How do you combine Eclipse Java and C IDEs?

Discussion in 'Mac Programming' started by exe163, Jul 12, 2011.

  1. exe163 macrumors regular

    Joined:
    May 13, 2010
    #1
    I downloaded both packages of eclipse for java and c. Is there a way to combine the two so that I can open up one eclipse client and code for both languages?

    P.S. I am a coding newbie hope this makes sense.
     
  2. jtara macrumors 65816

    Joined:
    Mar 23, 2009
    #2
    Eclipse is basically a framework for holding "plugins". Any of the pre-configured packages for various purposes are simply the base installation with some collection of plug-ins pre-installed.

    So, just install one or the other, than add the plug-in for the other.

    I think the Java plugin is a bit of a giant, so install that one, then add the C++ plugin.
     
  3. exe163 thread starter macrumors regular

    Joined:
    May 13, 2010
    #3
    Thanks, that makes sense. Is there an easy way to merge folders together and ignore the files with the same names??
     
  4. jiminaus macrumors 65816

    jiminaus

    Joined:
    Dec 16, 2010
    Location:
    Sydney
    #4
    I don't think that would work because the plugin registry won't be correct. You end up with all the plugin files, but only either the Java or the C plugins registered, not both.
     
  5. jtara macrumors 65816

    Joined:
    Mar 23, 2009
    #5
    You really need to use the built-in plugin manager. Normally, you point it at a URL and it takes care of checking dependencies, downloading, and installing. You can also install from a local source, but that's normally unnecessary.

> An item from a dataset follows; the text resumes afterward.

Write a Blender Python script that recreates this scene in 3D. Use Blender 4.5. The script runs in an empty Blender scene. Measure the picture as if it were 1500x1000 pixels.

    So, just forget about one of the downloads you have.

    Normally, I like to start with "Eclipse Classic" and build from there. But if you are doing Java development, the Java eclipse stuff is kinda humongous, so probably best to start with the packaged Java development build and add the C++ plugin.

    There are lots of useful "little" plugins that add various enhancements that are typically useful in most programming environments. So, it's useful to explore beyond language plugins.
     
  6. exe163 thread starter macrumors regular

    Joined:
    May 13, 2010
    #6
    Thanks for the heads up. Can you point me at exactly which plugins I need to run C? I am planning to learn C on my own for the next few weeks I don't want any headache due to missing plugins.
     
  7. mazal macrumors newbie

    mazal

    Joined:
    Dec 27, 2011
    Location:
    chitown
    #7
    i'm having trouble with this as well. in eclipse i can navigate to how to install new software/plugins, but there is no clear path to what url to use. googling this for an hour now.. all roads point to download and install.

    any pointers?? literally?
    thanks.
     
  8. mazal, Jun 4, 2013
    Last edited: Jun 4, 2013

    mazal macrumors newbie

    mazal

    Joined:
    Dec 27, 2011
    Location:
    chitown
    #8
    magic combo found!

    i finally managed the magic combo. getting a c/c++ IDE into my already established eclipse-juno/java build. yay.

    to build on jtara's reply, use the built-in plugin manager:

    - go to the eclipse menu: help > install new software.
    - at head of the "Available Software" window, in "work with" box type or paste the url, http://archive.eclipse.org/tools/cdt/releases/juno/.
    - find CDT, or c++ packages, and install.

    * alternatively *

    - go to the eclipse menu: help > install new software.
    - at head of the "Available Software" window click the drop down menu in "work with" box.
    - choose "--All Available Sites--".
    - a list of packages will be presented; check off "CDT main feature;" and "CDT optional feature."
    - let the dialogue boxes guide your install.

    in retrospect, it is worth exploring "Eclipse Marketplace," and "Install new Software" items found at the tail end of eclipse help menu. it wasn't intuitive to navigate, or be precise about what i wanted/needed. but now that i'm hip to it, there is a rich and deep supply of packages and support easily installed, and waiting to be discovered! i'm a happy camper, because having more than one base build would be a nightmare (one poster admitted to have more than six!).
     
  9. z2daj, Jun 5, 2013
    Last edited: Jun 5, 2013

    z2daj macrumors member

    Joined:
    Jul 27, 2011
    Location:
    Worcester, MA
    #9
    Couldn't have said it any better myself, but do make sure you have a C compiler installed on your machine! In my experience, the Eclipse CDT does not include a C compiler, so you'll have to download one separately. It's a part that is often overlooked and it's extremely frustrating when you try to build the standard "Hello World" project and it throws errors at you.

    If you're in OS X you can install "Command Line Tools" under Preferences in XCode which will install gcc for you.

    If you're in Windows I've always used MinGW with great success, and it's really easy to setup.

    If you're in Linux, you'd have to download the gcc tarball and build it yourself IF it's not already installed by default.